Cool things seen tonight: The Venture Brothers, which didn’t get me at first, but now I think it rocks all kinds of ways. Granted, anything with Patrick Warburton in it is guaranteed to be at least entertaining, because he’s just the coolest. At first, I’d dismissed this series as just another “Jonny Quest” parody with the prerequisite “Dr. Quest and Race Bannon were totally gay!” jokes. But it’s a level higher, and it’s hip and just plain funny. It’ll be interesting to see how long it can keep it up. For now, it rocks.

Last week’s episode, Dr. Venture was given a truth serum and when asked his name, he traipsed around the room turning on lamps and saying, “Reading from the top: Lisa Carol Fremont.” Genius.

Another thing seen: Resident Evil: Apocalypse. I liked the first movie better. It wasn’t “good,” but at least it knew what it wanted to do: kill people in ingenious ways, all set to techno music, while showing as much of Milla Jovovich as possible. And yes, she’s wicked hot. So hot and so comfortable in her hotness that she’s game for anything and is willing to go into movies and get all bloody and dirtied up. And indeed, she does kick much ass in the new movie. And yes, you do get to see her naked; I was thinking that they wouldn’t show it since we’d already seen topless zombie hookers earlier. After the two Resident Evil movies and Zoolander, I’m liking Milla Jovovich so much I’m almost willing to watch The Fifth Element again.

But there’s just something missing. They went more cheesy action movie than cheesy horror movie. And so much of it was just by the numbers. And while it was a nice nod to the videogame that they included Jill Valentine, they just made her nothing more than Sultry Look Cop. I wished they had just gone ahead and cast Parker Posey in the role and let her have fun with it. Still, these are probably the best videogame-to-movie adaptations that have been done yet.

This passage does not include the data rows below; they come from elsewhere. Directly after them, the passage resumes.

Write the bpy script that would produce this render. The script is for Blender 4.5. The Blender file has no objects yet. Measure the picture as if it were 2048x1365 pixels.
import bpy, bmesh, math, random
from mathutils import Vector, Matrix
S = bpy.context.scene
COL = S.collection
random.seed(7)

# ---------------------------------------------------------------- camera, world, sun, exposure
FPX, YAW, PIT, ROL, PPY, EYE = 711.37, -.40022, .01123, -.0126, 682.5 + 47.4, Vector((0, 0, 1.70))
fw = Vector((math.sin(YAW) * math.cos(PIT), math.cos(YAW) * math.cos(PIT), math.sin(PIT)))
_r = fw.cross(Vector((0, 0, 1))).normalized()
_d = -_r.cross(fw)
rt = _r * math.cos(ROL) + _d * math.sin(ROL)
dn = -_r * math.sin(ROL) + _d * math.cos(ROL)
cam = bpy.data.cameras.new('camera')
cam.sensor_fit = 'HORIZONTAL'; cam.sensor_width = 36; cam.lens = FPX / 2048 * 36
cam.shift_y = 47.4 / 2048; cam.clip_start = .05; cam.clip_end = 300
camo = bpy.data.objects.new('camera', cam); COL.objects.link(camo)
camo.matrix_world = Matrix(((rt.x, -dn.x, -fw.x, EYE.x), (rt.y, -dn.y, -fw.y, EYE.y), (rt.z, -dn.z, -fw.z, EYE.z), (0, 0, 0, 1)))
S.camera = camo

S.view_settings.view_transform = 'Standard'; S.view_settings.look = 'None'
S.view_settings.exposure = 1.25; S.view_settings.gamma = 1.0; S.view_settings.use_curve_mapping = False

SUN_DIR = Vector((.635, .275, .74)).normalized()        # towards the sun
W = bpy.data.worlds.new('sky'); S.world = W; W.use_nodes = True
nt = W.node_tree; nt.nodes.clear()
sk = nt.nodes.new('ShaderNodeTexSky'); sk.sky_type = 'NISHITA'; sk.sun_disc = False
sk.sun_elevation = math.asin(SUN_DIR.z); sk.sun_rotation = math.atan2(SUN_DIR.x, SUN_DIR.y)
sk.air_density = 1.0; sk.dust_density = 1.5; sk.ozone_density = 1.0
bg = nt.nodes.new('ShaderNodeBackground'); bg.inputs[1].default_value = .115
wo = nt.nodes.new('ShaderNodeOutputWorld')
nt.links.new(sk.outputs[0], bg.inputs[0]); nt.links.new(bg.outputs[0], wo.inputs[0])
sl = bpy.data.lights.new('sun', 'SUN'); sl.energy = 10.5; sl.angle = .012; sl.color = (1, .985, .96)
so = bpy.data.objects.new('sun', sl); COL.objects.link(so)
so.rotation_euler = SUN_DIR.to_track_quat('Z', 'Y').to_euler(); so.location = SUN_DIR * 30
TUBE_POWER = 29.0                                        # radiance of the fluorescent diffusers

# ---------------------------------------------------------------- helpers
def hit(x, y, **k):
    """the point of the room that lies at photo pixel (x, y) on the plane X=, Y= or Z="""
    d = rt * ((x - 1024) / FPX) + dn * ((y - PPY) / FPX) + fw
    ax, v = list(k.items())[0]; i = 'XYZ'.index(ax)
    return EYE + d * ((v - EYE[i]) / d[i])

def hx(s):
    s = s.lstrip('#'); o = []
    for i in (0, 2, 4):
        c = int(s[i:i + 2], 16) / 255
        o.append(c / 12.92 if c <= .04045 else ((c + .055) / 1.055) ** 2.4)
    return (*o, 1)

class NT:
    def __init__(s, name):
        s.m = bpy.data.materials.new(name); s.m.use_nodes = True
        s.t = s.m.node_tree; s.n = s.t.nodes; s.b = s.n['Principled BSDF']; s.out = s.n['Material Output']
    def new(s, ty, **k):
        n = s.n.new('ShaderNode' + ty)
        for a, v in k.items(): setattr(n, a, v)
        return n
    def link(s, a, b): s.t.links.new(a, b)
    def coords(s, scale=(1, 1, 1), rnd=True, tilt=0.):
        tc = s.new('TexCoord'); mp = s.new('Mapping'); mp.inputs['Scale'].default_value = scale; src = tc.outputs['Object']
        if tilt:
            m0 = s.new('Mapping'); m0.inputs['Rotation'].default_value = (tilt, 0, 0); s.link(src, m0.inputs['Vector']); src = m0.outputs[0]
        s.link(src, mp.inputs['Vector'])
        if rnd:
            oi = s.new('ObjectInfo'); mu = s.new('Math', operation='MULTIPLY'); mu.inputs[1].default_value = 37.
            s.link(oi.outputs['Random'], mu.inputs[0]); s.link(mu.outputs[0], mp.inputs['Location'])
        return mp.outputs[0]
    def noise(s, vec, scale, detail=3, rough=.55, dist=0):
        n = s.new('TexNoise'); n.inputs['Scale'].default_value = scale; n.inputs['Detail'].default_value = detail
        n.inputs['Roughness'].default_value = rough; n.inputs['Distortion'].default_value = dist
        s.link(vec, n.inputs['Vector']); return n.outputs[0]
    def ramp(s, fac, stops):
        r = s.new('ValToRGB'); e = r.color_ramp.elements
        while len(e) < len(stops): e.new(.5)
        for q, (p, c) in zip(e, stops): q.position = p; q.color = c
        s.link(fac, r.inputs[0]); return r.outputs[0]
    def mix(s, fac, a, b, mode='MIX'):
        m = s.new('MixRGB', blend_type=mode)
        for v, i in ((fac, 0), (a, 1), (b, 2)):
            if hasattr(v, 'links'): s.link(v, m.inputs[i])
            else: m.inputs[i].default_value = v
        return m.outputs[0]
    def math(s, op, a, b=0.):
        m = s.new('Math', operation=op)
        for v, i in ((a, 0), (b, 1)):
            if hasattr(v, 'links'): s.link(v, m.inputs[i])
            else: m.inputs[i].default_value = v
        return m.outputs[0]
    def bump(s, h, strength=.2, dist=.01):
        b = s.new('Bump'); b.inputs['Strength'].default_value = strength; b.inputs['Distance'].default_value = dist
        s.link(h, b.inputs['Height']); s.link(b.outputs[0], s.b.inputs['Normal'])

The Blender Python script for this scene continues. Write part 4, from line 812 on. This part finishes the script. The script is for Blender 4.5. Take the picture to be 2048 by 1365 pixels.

And I just saw on Yahoo! that there was a blast and mushroom cloud reported over North Korea. Kind of makes cartoons and zombies seem insignificant. Mercy. I thought we were allowed not to be scared of the bomb anymore, and we just had to be scared of jet planes, sarin gas, anthrax, assault weapons, genocide, xenophobia, and the Patriot Act.

When the Child was a Child…

On the drive into work this morning, I kept thinking about Wings of Desire for some reason. It’s really a beautiful movie overall — very European in that it has absolutely stunning sequences but kind of meanders and doesn’t hold together all that well, plus it has an American TV personality (Peter Falk) playing himself (more or less).

Still, while I like the central love story and the theme of angels wanting to live as humans, what really got me was the opening. There are scenes of people all over Berlin living lives of “quiet desperation;” we hear their worry and their stress in voice-over. And then, we see strangers walking up and putting a hand on their shoulder, and their thoughts turn to hope and peace. And we see that there are angels all over the place, watching over us all. It’s just a beautiful segment, both in concept and in the way it’s presented.

I think the reason I was reminded of it is because I’ve been thinking a lot lately about how I’ve always had someone appear for me at the moment I needed them the most. Every time I’ve hit a low point, I’ve had someone come along and pull me out. Every time I’ve been lonely, or hopeless, or just hating myself, someone has appeared and talked me through it, or took my mind off of it, or just said, “You know what? You are who you are, and that’s fine. It’s no big deal. Everything’s going to be okay.” And most of the time, they didn’t even realize what they were doing at the time; how significant it was.

No, I haven’t been drinking tonight. Why do you ask?